4. De rechtbank oordeelt als volgt. Volgens vaste rechtspraak moet voor een parkeerder voldoende duidelijk zijn dat op de locatie sprake is van betaald parkeren. Er mag redelijkerwijs geen misverstand kunnen bestaan over het betaaldparkerenregime.1

5. De rechtbank oordeelt dat de tekst op de parkeerautomaat niet aan deze eis voldoet. Op de zitting is besproken dat het scherm dat is te zien op de foto die eiser heeft overgelegd, logischerwijs het startscherm moet zijn. Op dit scherm staat bovenaan groot ‘parkeerduurbeperking’ en een uitleg wat een parkeerduurbeperking is, namelijk dat maximaal 60 minuten aangesloten geparkeerd mag worden. Vervolgens staat er dat de parkeerduurbeperking geldig is van maandag tot en met zaterdag van 09:00 tot 18:00 uur en dat parkeren dan zes euro per uur kost. Ook staat er dat parkeren van maandag tot en met zaterdag van 18:00-24:00 uur zes euro per uur kost, maar zonder parkeerduurbeperking. Over zondag staat niets vermeld. Daaraan doet niet af dat op een vervolgscherm andere informatie staat, want de parkeerder heeft op zondag geen aanleiding om op “verder” te klikken.

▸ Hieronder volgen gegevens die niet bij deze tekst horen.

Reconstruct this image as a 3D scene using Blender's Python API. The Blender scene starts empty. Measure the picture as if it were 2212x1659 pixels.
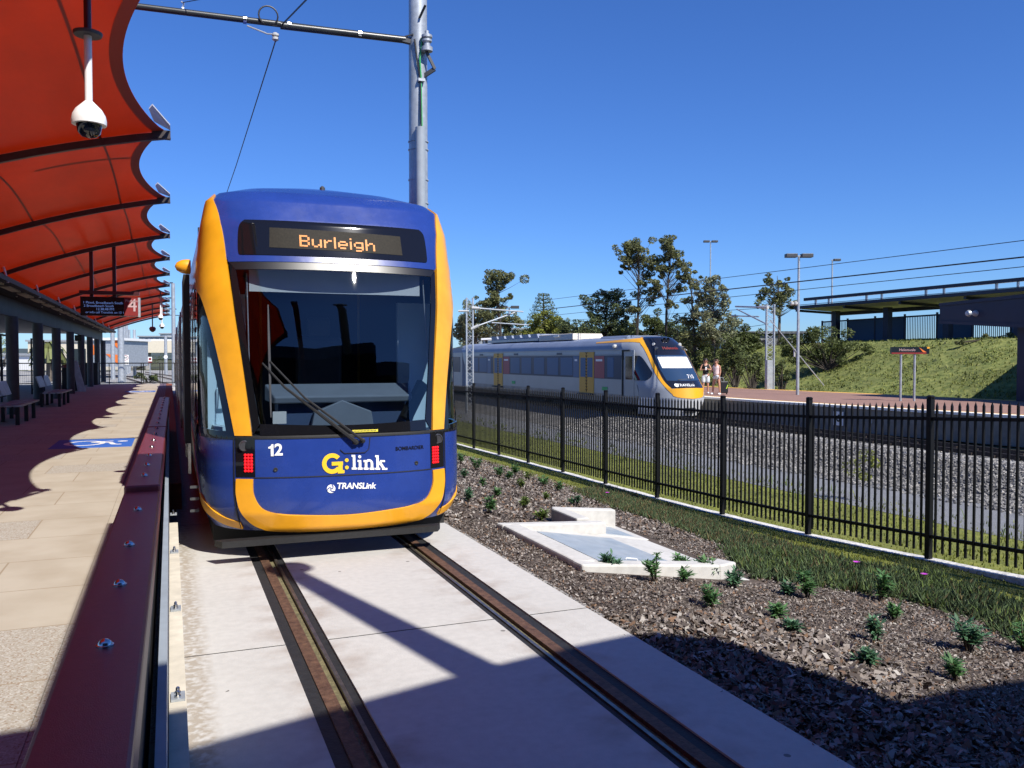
import bpy, bmesh, math, random
import numpy as np
from mathutils import Vector, Matrix
random.seed(7)
R = math.radians
scene = bpy.context.scene
C = scene.collection
# ---------------------------------------------------------------- camera numbers (solved from the photograph)
F = 1830.0; YAW = R(22.0); PIT = R(-1.72); EYE = 1.88
def ray(x, y):                                   # photo point (2212 px wide) -> direction in the world
    r = (x-1106)/F; u = -(y-829.5)/F
    fh = math.cos(PIT)-u*math.sin(PIT); up = math.sin(PIT)+u*math.cos(PIT)
    return Vector((r*math.cos(YAW)+fh*math.sin(YAW), -r*math.sin(YAW)+fh*math.cos(YAW), up))
def at(x, y, d):                                 # point at forward distance d
    v = ray(x, y); f = v.x*math.sin(YAW)+v.y*math.cos(YAW)
    return Vector((0, 0, EYE)) + v*(d/f)
def hz(x, y, z):
    v = ray(x, y); return Vector((0, 0, EYE)) + v*((z-EYE)/v.z)
def lerp(t, pts):
    if t <= pts[0][0]: return pts[0][1]
    for (a, b), (c, d) in zip(pts, pts[1:]):
        if t <= c: return b+(d-b)*(t-a)/(c-a)
    return pts[-1][1]
def sstep(a, b, x):
    t = max(0, min(1, (x-a)/(b-a))); return t*t*(3-2*t)
def g(X, Y):                                     # ground height
    z = lerp(X, [(-12, -.04), (3.0, -.05), (3.5, -.06), (5.3, -.34), (7, -.58), (8.6, -.78), (9.3, -.82), (12.7, -1.12), (15, -1.28), (17.2, -1.3),
                 (18.5, -.76), (22.5, -.76), (31, -.3), (33, 0), (36, 1.15), (40, 2.9), (44, 3.0), (50, 3.2), (80, 3.3), (500, 3.5)])
    dz = lerp(Y, [(2, .08), (8.2, .05), (10.45, -.08), (12.7, -.14), (17, -.18), (26, -.26), (60, -.3)])
    z += dz*sstep(5, 8.6, X)*(1-sstep(10.5, 14, X))
    if X > 31: z *= 1-.15*sstep(42, 62, Y)
    if X > 31: z = z*(1-sstep(120, 300, Y)) + 0*sstep(120, 300, Y)
    return z
def hg(x, y):                                    # photo point on the ground
    z = -.1
    for _ in range(30):
        p = hz(x, y, z); z = .5*z+.5*g(p.x, p.y)
    return Vector((p.x, p.y, g(p.x, p.y)))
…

6. Hierdoor kan redelijkerwijs het misverstand ontstaan dat op zondag geen parkeergeld betaald hoeft te worden. Immers geldt van maandag tot en met zaterdag van 18:00 tot 24:00 uur ook geen parkeerduurbeperking, maar wordt toch het parkeertarief vermeld. Omdat de tekst anders geïnterpreteerd kan worden dan de heffingsambtenaar heeft bedoeld, heeft de heffingsambtenaar niet aan zijn informatieplicht voldaan.

7. Gelet op het voorgaande is het beroep gegrond. De uitspraak op bezwaar en de naheffingsaanslag zullen worden vernietigd.

8. Omdat [eiser] gelijk krijgt, moet de heffingsambtenaar het door [eiser] betaalde griffierecht vergoeden.

De rechtbank:

-

verklaart het beroep gegrond;

-

vernietigt de uitspraak op bezwaar;

-

vernietigt de naheffingsaanslag parkeerbelasting;

-

draagt de heffingsambtenaar op het betaalde griffierecht van € 49 aan [eiser] te vergoeden.

Deze uitspraak is gedaan door mr. F.L. Bolkestein, rechter, in aanwezigheid van

mr. M.L. Pijpers, griffier. De beslissing is in het openbaar uitgesproken op 15 oktober 2021.

griffier

rechter

Afschrift verzonden aan partijen op:

Wat kunt u doen als u het niet eens bent met deze uitspraak?

Tegen deze uitspraak kunt u binnen zes weken na de dag van verzending daarvan hoger beroep instellen bij het gerechtshof Amsterdam, postbus 1312, 1000 BH Amsterdam.